Coming from a party with high leadership potentials, the NPPs have warmed to both sides of Akufo-Addo, and correctly so. The NPP, CPP, NDC, PNC and Ghanaians have learned in the past 51 years that neither idealism nor pragmatism is functional unless coupled with the other. After the 2008 elections Akufo-Addo has proved he has the ability to be an idealist and pragmatist at same time, with his eyes on democratic and freedoms growth.

And there are reasons to believe that Akufo-Addo will further help promote democracy and freedoms as a leading opposition figure against the fact that the ruling Nation Democratic Congress (NDC) roots in democracy and freedoms are shallow, coming from long-running military juntas and Marxist-Leninist traditions with human rights violations despite its affirmation that they are now social democrats.

Such backgrounder feed into the fact that Akufo-Addo’s instincts will orient him toward democratic pragmatism more often than not, as democracy driver and democracy watcher.

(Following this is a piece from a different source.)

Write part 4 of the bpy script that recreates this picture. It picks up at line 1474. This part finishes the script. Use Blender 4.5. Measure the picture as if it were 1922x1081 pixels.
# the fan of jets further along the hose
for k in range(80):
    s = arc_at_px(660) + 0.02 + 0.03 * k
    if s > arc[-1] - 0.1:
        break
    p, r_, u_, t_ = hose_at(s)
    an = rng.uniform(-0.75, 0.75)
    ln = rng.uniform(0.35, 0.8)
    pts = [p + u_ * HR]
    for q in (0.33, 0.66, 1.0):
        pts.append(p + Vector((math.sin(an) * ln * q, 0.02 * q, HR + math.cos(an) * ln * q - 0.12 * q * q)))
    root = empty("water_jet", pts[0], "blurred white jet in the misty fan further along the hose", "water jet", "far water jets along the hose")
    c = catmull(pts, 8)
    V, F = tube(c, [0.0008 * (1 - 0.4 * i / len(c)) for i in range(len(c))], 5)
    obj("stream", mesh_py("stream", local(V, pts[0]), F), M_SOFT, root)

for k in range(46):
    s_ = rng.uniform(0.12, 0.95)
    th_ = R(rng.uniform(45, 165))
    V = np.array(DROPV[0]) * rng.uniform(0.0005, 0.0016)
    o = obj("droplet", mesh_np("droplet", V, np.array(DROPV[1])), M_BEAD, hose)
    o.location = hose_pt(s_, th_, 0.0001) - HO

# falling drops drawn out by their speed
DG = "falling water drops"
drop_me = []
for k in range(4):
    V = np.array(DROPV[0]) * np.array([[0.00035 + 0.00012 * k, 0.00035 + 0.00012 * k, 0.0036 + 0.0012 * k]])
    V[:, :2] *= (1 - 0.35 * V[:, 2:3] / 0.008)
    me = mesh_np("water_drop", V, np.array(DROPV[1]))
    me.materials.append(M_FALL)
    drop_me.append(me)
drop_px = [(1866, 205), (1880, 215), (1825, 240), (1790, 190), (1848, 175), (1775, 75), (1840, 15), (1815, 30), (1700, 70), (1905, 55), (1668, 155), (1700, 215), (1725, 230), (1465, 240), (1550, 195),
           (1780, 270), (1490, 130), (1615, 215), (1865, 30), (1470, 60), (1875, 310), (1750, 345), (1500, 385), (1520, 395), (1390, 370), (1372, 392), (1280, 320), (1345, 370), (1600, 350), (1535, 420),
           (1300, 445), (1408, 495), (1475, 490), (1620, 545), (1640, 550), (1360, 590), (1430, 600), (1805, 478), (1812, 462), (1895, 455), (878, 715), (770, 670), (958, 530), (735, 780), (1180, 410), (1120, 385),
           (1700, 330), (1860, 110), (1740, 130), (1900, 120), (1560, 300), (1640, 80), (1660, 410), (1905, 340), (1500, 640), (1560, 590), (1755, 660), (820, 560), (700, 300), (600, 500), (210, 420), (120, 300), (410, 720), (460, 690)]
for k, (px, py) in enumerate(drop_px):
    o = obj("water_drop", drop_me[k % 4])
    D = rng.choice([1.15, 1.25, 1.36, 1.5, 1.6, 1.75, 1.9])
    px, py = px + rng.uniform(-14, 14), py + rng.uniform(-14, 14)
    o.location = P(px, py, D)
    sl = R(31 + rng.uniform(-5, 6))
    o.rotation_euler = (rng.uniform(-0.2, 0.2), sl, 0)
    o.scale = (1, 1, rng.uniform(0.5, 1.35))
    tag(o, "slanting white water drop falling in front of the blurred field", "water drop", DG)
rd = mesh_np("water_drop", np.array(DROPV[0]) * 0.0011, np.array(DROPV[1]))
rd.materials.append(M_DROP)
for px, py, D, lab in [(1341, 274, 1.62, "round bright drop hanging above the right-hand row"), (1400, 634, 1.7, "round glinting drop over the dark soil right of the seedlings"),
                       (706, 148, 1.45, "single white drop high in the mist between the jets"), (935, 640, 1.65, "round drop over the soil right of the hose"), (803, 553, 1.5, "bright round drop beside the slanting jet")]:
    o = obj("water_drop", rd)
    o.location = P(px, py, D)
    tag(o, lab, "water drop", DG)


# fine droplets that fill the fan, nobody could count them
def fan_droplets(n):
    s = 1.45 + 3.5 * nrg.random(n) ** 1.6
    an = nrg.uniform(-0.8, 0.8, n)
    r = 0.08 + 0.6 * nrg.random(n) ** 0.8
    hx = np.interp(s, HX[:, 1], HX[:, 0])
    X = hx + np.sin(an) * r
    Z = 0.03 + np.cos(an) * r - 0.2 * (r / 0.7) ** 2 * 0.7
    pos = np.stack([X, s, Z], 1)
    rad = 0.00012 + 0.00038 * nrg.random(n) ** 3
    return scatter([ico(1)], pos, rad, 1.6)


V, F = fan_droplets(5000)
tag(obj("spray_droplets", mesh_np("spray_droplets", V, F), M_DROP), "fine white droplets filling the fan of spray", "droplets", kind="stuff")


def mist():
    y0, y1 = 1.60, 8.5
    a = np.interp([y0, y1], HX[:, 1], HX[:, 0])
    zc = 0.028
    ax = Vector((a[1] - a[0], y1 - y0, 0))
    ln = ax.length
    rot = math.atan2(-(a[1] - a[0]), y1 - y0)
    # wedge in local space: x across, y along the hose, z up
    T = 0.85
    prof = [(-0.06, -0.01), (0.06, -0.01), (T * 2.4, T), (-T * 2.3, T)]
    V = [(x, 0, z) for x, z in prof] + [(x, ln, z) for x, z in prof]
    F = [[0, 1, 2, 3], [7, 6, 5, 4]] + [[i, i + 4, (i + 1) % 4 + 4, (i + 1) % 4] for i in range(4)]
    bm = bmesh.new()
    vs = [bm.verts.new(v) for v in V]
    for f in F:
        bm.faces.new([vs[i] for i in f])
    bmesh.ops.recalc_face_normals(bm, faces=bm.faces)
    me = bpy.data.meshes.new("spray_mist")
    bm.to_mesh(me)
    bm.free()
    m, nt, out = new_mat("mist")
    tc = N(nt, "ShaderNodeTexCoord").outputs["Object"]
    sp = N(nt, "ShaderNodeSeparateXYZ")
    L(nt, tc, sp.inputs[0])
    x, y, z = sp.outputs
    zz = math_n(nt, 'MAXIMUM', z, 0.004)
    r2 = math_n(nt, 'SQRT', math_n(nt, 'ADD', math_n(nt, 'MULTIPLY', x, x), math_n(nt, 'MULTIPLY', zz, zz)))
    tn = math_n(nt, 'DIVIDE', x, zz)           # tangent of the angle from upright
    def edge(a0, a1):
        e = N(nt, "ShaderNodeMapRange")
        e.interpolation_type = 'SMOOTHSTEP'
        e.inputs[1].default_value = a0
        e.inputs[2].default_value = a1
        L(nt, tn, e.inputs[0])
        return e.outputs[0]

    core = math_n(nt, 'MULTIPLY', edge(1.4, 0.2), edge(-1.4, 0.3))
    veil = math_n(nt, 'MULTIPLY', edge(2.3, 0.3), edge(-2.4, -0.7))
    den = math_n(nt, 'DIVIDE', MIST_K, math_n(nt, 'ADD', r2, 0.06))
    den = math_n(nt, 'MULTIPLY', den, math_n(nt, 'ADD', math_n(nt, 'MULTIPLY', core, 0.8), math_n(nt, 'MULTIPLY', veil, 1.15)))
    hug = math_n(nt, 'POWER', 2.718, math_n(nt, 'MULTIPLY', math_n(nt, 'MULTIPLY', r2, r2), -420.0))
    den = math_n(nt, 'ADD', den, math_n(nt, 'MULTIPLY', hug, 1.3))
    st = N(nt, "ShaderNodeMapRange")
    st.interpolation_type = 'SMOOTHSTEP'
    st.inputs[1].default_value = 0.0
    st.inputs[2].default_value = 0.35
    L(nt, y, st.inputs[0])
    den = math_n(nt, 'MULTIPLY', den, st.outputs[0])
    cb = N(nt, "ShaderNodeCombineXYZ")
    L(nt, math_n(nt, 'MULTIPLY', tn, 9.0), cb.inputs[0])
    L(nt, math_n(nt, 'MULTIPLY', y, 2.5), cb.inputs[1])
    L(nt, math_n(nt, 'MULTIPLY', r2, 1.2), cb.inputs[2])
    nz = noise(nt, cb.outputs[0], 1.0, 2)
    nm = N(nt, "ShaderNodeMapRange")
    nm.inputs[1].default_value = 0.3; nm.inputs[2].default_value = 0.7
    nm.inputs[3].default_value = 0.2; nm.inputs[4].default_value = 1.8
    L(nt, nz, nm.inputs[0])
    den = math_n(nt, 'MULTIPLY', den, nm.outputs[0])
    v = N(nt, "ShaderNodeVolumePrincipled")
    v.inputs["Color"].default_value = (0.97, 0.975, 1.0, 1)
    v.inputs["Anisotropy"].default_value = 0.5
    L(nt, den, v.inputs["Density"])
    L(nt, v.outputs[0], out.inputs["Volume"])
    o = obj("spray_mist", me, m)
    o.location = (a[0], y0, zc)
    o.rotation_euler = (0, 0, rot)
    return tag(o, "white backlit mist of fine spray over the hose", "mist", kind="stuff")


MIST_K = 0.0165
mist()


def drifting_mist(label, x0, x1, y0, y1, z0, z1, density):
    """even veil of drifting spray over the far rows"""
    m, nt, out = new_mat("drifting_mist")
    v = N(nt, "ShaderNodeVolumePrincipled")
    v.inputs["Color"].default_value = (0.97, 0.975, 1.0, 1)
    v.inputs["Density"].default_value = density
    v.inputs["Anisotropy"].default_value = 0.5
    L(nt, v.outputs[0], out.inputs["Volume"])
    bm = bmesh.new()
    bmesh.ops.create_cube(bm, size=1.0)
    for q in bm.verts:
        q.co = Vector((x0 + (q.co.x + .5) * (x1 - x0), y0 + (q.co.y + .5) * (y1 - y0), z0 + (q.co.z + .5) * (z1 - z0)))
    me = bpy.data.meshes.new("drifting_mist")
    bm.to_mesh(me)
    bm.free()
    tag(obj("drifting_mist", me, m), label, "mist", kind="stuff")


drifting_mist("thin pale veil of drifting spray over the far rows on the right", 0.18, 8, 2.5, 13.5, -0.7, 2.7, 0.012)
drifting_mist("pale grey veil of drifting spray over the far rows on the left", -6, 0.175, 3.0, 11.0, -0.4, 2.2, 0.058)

For one thing, the return of some former P/NDC military junta figures such as Lt. Gen. Arnold Quanoo and Lt. Col. Larry Gbevlo-Lartey as members of President John Atta-Mills’ security team has send concerns in the democratic field.

Part of the democracy and freedoms work is to tame brash plans and actions that undermine democratic ideals. With Atta-Mills increasingly seen as easily manipulable and too quiet for Ghana’s sizzling politics, especially by the less democracy savvy forces within the NDC, Akufo-Addo and his democratic fellows have to be on guard against the NDC bending democratic values and relapse into the dictatorial practices of the P/NDC era.

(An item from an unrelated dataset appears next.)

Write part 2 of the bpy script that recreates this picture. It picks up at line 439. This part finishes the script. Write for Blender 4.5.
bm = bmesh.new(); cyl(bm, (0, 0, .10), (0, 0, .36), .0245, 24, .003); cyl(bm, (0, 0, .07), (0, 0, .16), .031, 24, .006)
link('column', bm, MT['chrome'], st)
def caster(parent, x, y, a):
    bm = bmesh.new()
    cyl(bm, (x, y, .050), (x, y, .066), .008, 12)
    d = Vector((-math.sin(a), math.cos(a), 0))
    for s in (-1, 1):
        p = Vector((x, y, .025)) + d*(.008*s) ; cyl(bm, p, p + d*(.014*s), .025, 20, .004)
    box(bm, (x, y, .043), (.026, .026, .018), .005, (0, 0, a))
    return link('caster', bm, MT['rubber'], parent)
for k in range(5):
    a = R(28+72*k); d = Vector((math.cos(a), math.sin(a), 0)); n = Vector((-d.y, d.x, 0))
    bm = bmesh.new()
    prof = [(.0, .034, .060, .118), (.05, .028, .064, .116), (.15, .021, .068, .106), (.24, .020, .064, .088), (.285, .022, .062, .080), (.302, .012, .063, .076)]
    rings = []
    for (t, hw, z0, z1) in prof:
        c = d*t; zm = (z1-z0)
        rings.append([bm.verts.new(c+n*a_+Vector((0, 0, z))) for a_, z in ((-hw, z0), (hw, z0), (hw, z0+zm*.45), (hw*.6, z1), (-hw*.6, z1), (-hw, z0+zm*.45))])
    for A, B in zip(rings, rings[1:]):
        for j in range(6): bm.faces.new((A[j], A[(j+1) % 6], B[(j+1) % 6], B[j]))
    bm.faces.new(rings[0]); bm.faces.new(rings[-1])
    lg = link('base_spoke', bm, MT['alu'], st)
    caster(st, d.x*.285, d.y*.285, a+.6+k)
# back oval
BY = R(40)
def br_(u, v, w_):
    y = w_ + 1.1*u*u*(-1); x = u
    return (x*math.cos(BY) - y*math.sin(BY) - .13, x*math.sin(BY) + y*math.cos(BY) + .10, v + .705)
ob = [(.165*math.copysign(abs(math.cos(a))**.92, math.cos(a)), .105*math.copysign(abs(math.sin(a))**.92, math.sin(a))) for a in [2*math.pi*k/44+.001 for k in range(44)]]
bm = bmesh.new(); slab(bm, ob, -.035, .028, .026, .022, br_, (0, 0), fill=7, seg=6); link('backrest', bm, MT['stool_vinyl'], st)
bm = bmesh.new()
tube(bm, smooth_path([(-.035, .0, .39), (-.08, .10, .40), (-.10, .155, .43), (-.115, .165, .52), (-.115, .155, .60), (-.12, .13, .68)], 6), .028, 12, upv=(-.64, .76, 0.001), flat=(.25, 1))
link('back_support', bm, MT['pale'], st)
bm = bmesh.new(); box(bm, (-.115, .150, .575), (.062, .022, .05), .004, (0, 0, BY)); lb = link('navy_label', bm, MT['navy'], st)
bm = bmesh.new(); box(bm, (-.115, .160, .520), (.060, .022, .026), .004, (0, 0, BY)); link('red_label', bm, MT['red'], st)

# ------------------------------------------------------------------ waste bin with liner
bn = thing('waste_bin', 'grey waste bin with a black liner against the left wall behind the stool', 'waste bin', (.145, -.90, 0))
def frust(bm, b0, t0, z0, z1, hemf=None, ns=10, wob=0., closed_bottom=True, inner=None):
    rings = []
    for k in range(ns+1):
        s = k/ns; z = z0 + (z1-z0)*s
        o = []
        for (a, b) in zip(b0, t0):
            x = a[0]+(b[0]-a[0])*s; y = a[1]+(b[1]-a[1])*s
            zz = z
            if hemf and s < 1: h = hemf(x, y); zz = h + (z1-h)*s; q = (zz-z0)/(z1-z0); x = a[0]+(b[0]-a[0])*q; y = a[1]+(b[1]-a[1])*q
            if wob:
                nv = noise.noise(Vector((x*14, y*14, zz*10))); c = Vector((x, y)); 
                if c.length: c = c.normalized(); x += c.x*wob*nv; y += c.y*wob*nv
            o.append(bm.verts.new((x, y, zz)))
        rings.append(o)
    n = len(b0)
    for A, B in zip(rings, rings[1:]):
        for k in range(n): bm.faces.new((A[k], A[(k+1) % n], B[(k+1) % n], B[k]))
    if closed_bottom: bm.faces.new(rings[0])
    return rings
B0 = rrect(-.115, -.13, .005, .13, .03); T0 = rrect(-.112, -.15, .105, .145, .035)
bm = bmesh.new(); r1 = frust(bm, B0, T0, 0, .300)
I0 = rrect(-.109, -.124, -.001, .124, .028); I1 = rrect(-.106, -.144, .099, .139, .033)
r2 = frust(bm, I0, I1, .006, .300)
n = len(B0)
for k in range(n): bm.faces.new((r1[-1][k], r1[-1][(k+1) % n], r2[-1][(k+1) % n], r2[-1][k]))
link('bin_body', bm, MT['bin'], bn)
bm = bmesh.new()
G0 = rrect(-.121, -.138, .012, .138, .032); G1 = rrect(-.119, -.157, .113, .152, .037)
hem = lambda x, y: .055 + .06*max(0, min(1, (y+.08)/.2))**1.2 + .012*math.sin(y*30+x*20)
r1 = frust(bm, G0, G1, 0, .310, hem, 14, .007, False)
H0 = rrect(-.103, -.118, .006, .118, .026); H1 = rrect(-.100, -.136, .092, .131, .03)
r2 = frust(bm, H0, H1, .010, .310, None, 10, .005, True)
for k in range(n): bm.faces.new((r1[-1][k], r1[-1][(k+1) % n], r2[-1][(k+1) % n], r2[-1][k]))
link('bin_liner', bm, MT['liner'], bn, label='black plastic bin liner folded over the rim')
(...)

The NDC come against the John Kufour-led NPP that further grew human rights, democracy and freedoms – so, if Atta-Mills follows the usual pattern, he will have to be inclined toward caution. The image of Victor Smith, the impetuous former spokesman for Rawlings and part of the Atta-Mills transition team, raiding the Osu Castle with some military officers to recover state-owned vehicle from ex-NPP functionaries sent wrong signals to the Ghanaian democracy and recalled nightmarish images of brutal military threats, deaths, harassments and fears during the 20 years of the P/NDC era. Ghanaians would prefer the return of more democratic prudence in government in the last eight years.

With 2008 presidential elections being virtually 50-50 for the NDC and the NPP, Akufo-Addo has to remember that Ghanaians who voted for him didn’t do so just for his sobriety but the spark of his democratic idealism as well. The principles Akufo-Addo will act on are tied together by a sense of idealism about what the ruling NDC can accomplish when it sets out to deepen democracy and freedoms.

Akufo-Addo has the opportunity to teach the NDC and Ghanaians that democracy and freedoms aren’t grown by governing parties only but the opposition as well. Akufo-Addo faces Rawlings and his NDC associates who weren’t born and bred of democratic conviction but the diet of chaos, unfreedoms, threatening military juntas, and dictatorship.

Around Africa, all eyes are on Akufo-Addo to continue to demonstrate his democratic ideals and pragmatism, especially in accepting the results of the 2008 elections results despite some serious issues involved. Atta-Mills, after all, don’t have history of struggling for democratic ideals. But in opposition, instead of abandoning democratic idealism, Akufo-Addo should strive to deepen it for the good of posterity. It becomes Akufo-Addo’s responsibility and obligation to Ghanaians against the fact that there are still some who aren’t committed to genuine democracy and freedoms, and would see Ghana relapsed into military rule.

After all the undemocratic figures Akufo-Addo and his associates battled against for are still around, more in the ruling NDC. It means using his part of the democratic capital Ghanaians gave in the 2008 general elections to stop undemocratic behaviour and dealing unflinchingly with figures around Atta-Mills who still have military, enemy and dictatorial mentality that could be released to suppress Ghanaians freedoms. And it means Akufo-Addo and his NPP constantly revivifying their ancient roles as the vanguards in crafting strategies to check the spread of undemocratic behaviour.

Whether he is in opposition or if he were to be President, Akufo-Addo has proved that he can balance democratic idealism with democratic pragmatism. With the Ghanaian democracy only 17 years old, more democratic work needs to be undertaken, especially in further expanding decentralization by integrating it with traditional institutions and values. Atta-Mills attempts in integrating traditional rulers into district assemblies are one such step. The idea has been that if Akufo-Addo had won the 2008 elections, he would have further build upon John Kufour by deepening democracy and freedoms, of which he has been in the forefront in the past 30 years.

Of course it isn’t a mystical formula and possesses its own perils, as Akufo-Addo is fully aware when he battled military juntas and anti-democratic forces to help open up the floodgates of democracy and freedoms Ghanaians are enjoying today. But more than ever, now that he is the leading opposition figure and the fact he won 50 per cent of the 2008 votes, Akufo-Addo shouldn’t forget that he sold himself to voters as a democratic idealist. From Akufo-Addo, Ghanaians have felt the jolt of great democratic things in the making.